The AXBPS profile editor settings are divided into four sections: climatology options, file save formats, autoQC thresholds, and additional settings. Climatology settings are listed in the top right corner of the settings window. When checked, the "Use climatology to detect bottom strikes" option compares the slope of the quality-controlled profile to the slope of the climatological profile to identify erroneous isothermal or warming features or salinity changes caused by a bottom strike and automatically truncate the profile. When "Autocompare profile to climatology" is checked, a red "Climatology Mismatch" will appear if less than 50% of the points in the quality-controlled profile are within the blue-shaded climatology region. "Overlay climatology in saved plots" controls whether the blue climatology shading is included in the output profile plots. The option to "ID bottom strikes with NOAA bathymetry" compares the profile depth to estimated ocean depth at the drop's position from the NOAA ETOPO1 global relief dataset and automatically truncates the profile if it exceeds that depth. Finally, "ID AXBT false starts" identifies instances where erroneous VHF interference is falsely interpreted as the start of AXBT profile transmission. When selected, this automated check is only applied to AXBT profiles.



The "Filetypes to Save" column lists seven different output file formats: four ASCII formats (FIN, EDF, DAT, and JJVV), one binary format (BUFR) and two images (profile and location plots identical to those in the Profile Editor interface). The two checkboxes in the bottom left corner of the window control automatic corrections applied by the autoQC algorithm. The "ID bottom strikes with NOAA ETOPO1 bathymetry data" checkbox determines if bathymetry data is used to automatically truncate profiles whose maximum depths are greater than the ETOPO1-indicated ocean depth at the profile location, and the "ID false starts due to VHF interference" checkbox controls whether gaps in data in the upper ocean are identified as signs of VHF interference causing false starts and used to vertically shift the profile. Finally, the spinbox in the bottom left is used to identify the center through which data is uploaded to the Global Telecommunications System (GTS), if applicable. This identification is a necessary field for the WMO-formatted BUFR message.

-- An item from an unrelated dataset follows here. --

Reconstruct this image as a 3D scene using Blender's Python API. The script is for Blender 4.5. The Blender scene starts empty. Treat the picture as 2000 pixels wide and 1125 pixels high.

The rightmost column of settings includes three spinboxes that control thresholds used by the autoQC algorithm. The minimum profile resolution is the resolution (in meters) at which points are downsampled following smoothing and despiking. The smoothing window is the length (in meters) of the running smooth filter used to remove high frequency variability before downsampling. Finally, the despiking coefficient adjusts how sensitive the autoQC algorithm is for removing spikes (a higher coefficient results in the inclusion of more data and a lower coefficient results in the exclusion of more data). The mathematical definition of this coefficient and its role in the autoQC algorithm are more clearly defined in the user manual.